In the second segment, Sean and Jacquie are joined by independent journalist, writer and researcher Denis Rogatyuk to discuss the US rolling back some sanctions on Venezuela in an attempt to free up some of its oil supply for US consumption, why this move also serves US geopolitical interests as it pursues another cold war against Russia, why this matters for the US regime change effort in Venezuela, and how the geopolitical shift caused by the ongoing armed conflict in Ukraine provides an opportunity for Latin America to gain some breathing room from American regime change efforts.

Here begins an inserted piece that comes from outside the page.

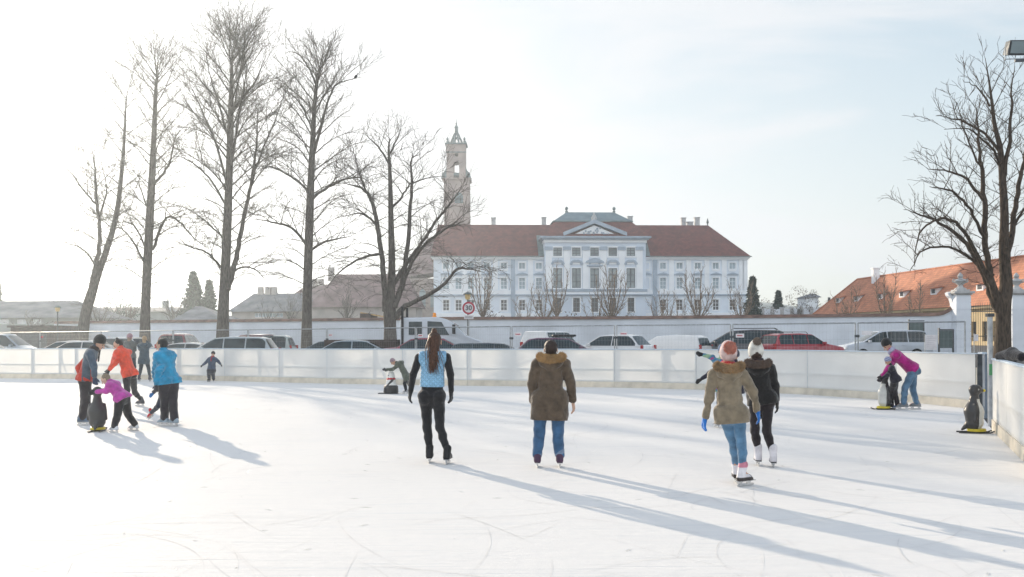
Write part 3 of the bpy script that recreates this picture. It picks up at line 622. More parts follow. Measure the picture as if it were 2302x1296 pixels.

In the third segment, Sean and Jacquie are joined by Dr. Tamanisha John, professor at Clark Atlanta University and Caribbean regional analyst to discuss the New York Times recent slate of articles documenting the history of Haiti’s exploitation at the hands of France and the United States and the many problems that Haitians and others have with the Times’ reporting, the Times’ decoupling of the history of exploitation and how that continues to affect Haiti today, what’s left out in the discussion of the “double debt” that Haiti had to pay to France and US financial interests, and the continued ways that Europe, the US, and the capitalist system continues to deny Haiti its sovereignty.
Later in the show, Sean and Jacquie are joined by Kristine Hendrix, President to the University City School Board, Junior Bayard Rustin Fellow with the Fellowship for Reconciliation and contributor to the Truth-Telling Project and "We Stay Woke" podcast to discuss the mass shooting at an elementary school in Uvalde, Texas, which comes on the heels of the racist terror attack in Buffalo, New York, and what these ongoing crisies mean for organizing, how the Democrats will almost certainly use these issues as part of their campaigns because they have nothing to offer to voters, and the opportunist actions taken by politicians like Robert O’Rourke in a gambit to win votes off of pain and grief.